* WORK TO COMPLETE:
Track down each line that has the word "scene" and copy it.
■ ■ ■
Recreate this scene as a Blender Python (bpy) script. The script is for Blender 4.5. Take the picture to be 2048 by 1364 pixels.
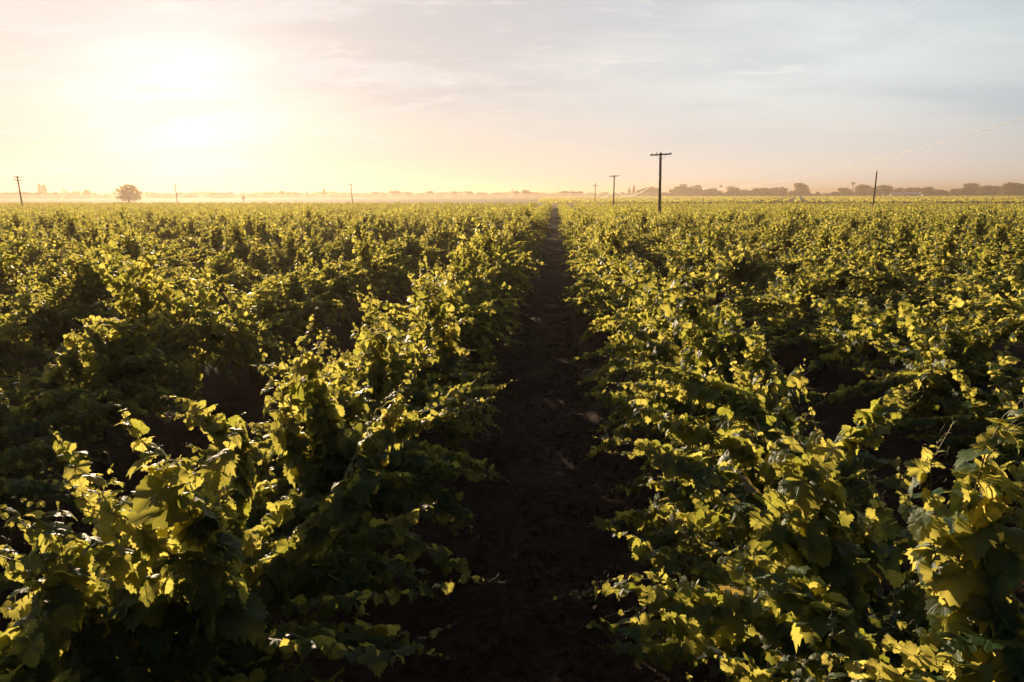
import bpy, math, random
import numpy as np
from mathutils import Matrix, Vector, Euler
R = math.radians
PI = math.pi
scene = bpy.context.scene
for o in list(bpy.data.objects):
    bpy.data.objects.remove(o)
COL = scene.collection

# ------------------------------------------------------------ camera, world, sun, exposure
CAM_H = 3.5
YAW, PITCH, ROLL = 3.65, 12.12, -0.14
LENS = 24.0
cd = bpy.data.cameras.new('camera')
cd.lens = LENS; cd.sensor_width = 36.0; cd.clip_start = 0.05; cd.clip_end = 20000
cam = bpy.data.objects.new('camera', cd); COL.objects.link(cam)
cam.matrix_world = (Matrix.Translation((0, 0, CAM_H)) @ Matrix.Rotation(R(YAW), 4, 'Z')
                    @ Matrix.Rotation(R(90 - PITCH), 4, 'X') @ Matrix.Rotation(R(ROLL), 4, 'Z'))
scene.camera = cam

SUN_EL, SUN_AZ = 7.2, -28.3          # azimuth measured from +Y, clockwise positive
sv = Vector((math.sin(R(SUN_AZ)) * math.cos(R(SUN_EL)), math.cos(R(SUN_AZ)) * math.cos(R(SUN_EL)), math.sin(R(SUN_EL))))
sl = bpy.data.lights.new('sun', 'SUN'); sl.energy = 5.0; sl.angle = R(0.6); sl.color = (1.0, 0.76, 0.50)
so = bpy.data.objects.new('sun', sl); COL.objects.link(so)
so.rotation_euler = sv.to_track_quat('Z', 'Y').to_euler()

scene.view_settings.view_transform = 'Standard'
scene.view_settings.look = 'None'
scene.view_settings.exposure = 1.5
scene.view_settings.gamma = 1.0
scene.view_settings.use_curve_mapping = False
cy = scene.cycles
cy.use_denoising = True
cy.max_bounces = 7; cy.diffuse_bounces = 2; cy.glossy_bounces = 2; cy.transmission_bounces = 2
cy.transparent_max_bounces = 4; cy.volume_bounces = 0
cy.sample_clamp_indirect = 4.0
cy.use_adaptive_sampling = True; cy.adaptive_threshold = 0.02


class NT:
    """small helper to write node trees"""
    def __init__(s, tree):
        s.t = tree; s.n = tree.nodes; s.l = tree.links
    def new(s, typ, **kw):
        n = s.n.new(typ)
        for k, v in kw.items(): setattr(n, k, v)
        return n
    def put(s, sock, v):
        if v is None: return
        if isinstance(v, bpy.types.NodeSocket): s.l.new(v, sock)
        else:
            if hasattr(sock.default_value, '__len__') and isinstance(v, (tuple, list)) and len(sock.default_value) == 4 and len(v) == 3:
                v = (*v, 1)
            sock.default_value = v
    def m(s, op, a, b=None, c=None, clamp=False):
        n = s.new('ShaderNodeMath', operation=op, use_clamp=clamp)
        for i, v in enumerate((a, b, c)): s.put(n.inputs[i], v)
        return n.outputs[0]
    def vm(s, op, a, b=None, c=None):
        n = s.new('ShaderNodeVectorMath', operation=op)
        s.put(n.inputs[0], a)
        if b is not None:
            s.put(n.inputs[3 if op == 'SCALE' else 1], b)
        return n.outputs[1] if op in ('DOT_PRODUCT', 'LENGTH', 'DISTANCE') else n.outputs[0]
    def mix(s, f, a, b, blend='MIX'):
        n = s.new('ShaderNodeMix', data_type='RGBA', blend_type=blend)
        s.put(n.inputs[0], f); s.put(n.inputs[6], a); s.put(n.inputs[7], b)
        return n.outputs[2]
    def noise(s, vec, scale, detail=4, rough=0.5, dist=0.0):
        n = s.new('ShaderNodeTexNoise')
        if vec is not None: s.l.new(vec, n.inputs['Vector'])
        n.inputs['Scale'].default_value = scale; n.inputs['Detail'].default_value = detail
        n.inputs['Roughness'].default_value = rough; n.inputs['Distortion'].default_value = dist
        return n
    def ss(s, x, lo, hi):
        n = s.new('ShaderNodeMapRange', interpolation_type='SMOOTHSTEP')
        s.put(n.inputs['Value'], x); n.inputs['From Min'].default_value = lo; n.inputs['From Max'].default_value = hi
        return n.outputs[0]


# ------------------------------------------------------------ world: low sun behind thin streaky cloud
world = bpy.data.worlds.new('World'); scene.world = world; world.use_nodes = True
w = NT(world.node_tree); w.n.clear()
tc = w.new('ShaderNodeTexCoord')
D = w.vm('NORMALIZE', tc.outputs['Generated'])
sep = w.new('ShaderNodeSeparateXYZ'); w.l.new(D, sep.inputs[0])
z = sep.outputs[2]; zc = w.m('MAXIMUM', z, 0.0)
sky = w.new('ShaderNodeTexSky', sky_type='NISHITA')
sky.sun_disc = False; sky.sun_elevation = R(SUN_EL); sky.sun_rotation = R(SUN_AZ)
sky.altitude = 0; sky.air_density = 1.0; sky.dust_density = 1.0; sky.ozone_density = 1.0
nish = w.vm('SCALE', sky.outputs[0], 0.07)
dots = w.m('MAXIMUM', w.vm('DOT_PRODUCT', D, tuple(sv)), 0.0)
ang = w.m('MULTIPLY', w.m('ARCCOSINE', w.m('MINIMUM', dots, 1.0)), 57.2958)   # degrees from the sun
# horizontal angle from the sun's azimuth
hz = w.vm('NORMALIZE', w.vm('MULTIPLY', D, (1, 1, 0)))
sh = Vector((sv.x, sv.y, 0)).normalized()
hd = w.vm('DOT_PRODUCT', hz, tuple(sh))
def gexp(x, s): return w.m('POWER', 2.71828, w.m('MULTIPLY', w.m('DIVIDE', x, s), -1.0))
def gau(x, s): return w.m('POWER', 2.71828, w.m('MULTIPLY', w.m('POWER', w.m('DIVIDE', x, s), 2.0), -1.0))
# cloud plane coordinates
den = w.m('ADD', zc, 0.17)
pl = w.vm('DIVIDE', D, None)
cmb = w.new('ShaderNodeCombineXYZ')
for i in range(3): w.l.new(den, cmb.inputs[i])
w.l.new(cmb.outputs[0], pl.node.inputs[1])
mp = w.new('ShaderNodeMapping'); w.l.new(pl, mp.inputs[0])
mp.inputs['Rotation'].default_value = (0, 0, R(-12)); mp.inputs['Scale'].default_value = (0.75, 1.5, 0.0)
mp.inputs['Location'].default_value = (31.03, 13.36, 0.0)
n1 = w.noise(mp.outputs[0], 1.5, 9, 0.62, 0.45)
n2 = w.noise(mp.outputs[0], 5.0, 8, 0.68, 0.6)
n3 = w.noise(mp.outputs[0], 0.75, 4, 0.5, 0.3)
broad = w.ss(n3.outputs[0], 0.36, 0.64)
streak = w.ss(n1.outputs[0], 0.45, 0.66)
wisp = w.m('MULTIPLY', w.ss(n2.outputs[0], 0.5, 0.74), w.ss(n1.outputs[0], 0.40, 0.6))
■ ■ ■
* EXERCISE ANSWER:
Recreate this scene as a Blender Python (bpy) script. The script is for Blender 4.5. Take the picture to be 2048 by 1364 pixels.
scene = bpy.context.scene
COL = scene.collection
scene.camera = cam
scene.view_settings.view_transform = 'Standard'
scene.view_settings.look = 'None'
scene.view_settings.exposure = 1.5
scene.view_settings.gamma = 1.0
scene.view_settings.use_curve_mapping = False
cy = scene.cycles
world = bpy.data.worlds.new('World'); scene.world = world; world.use_nodes = True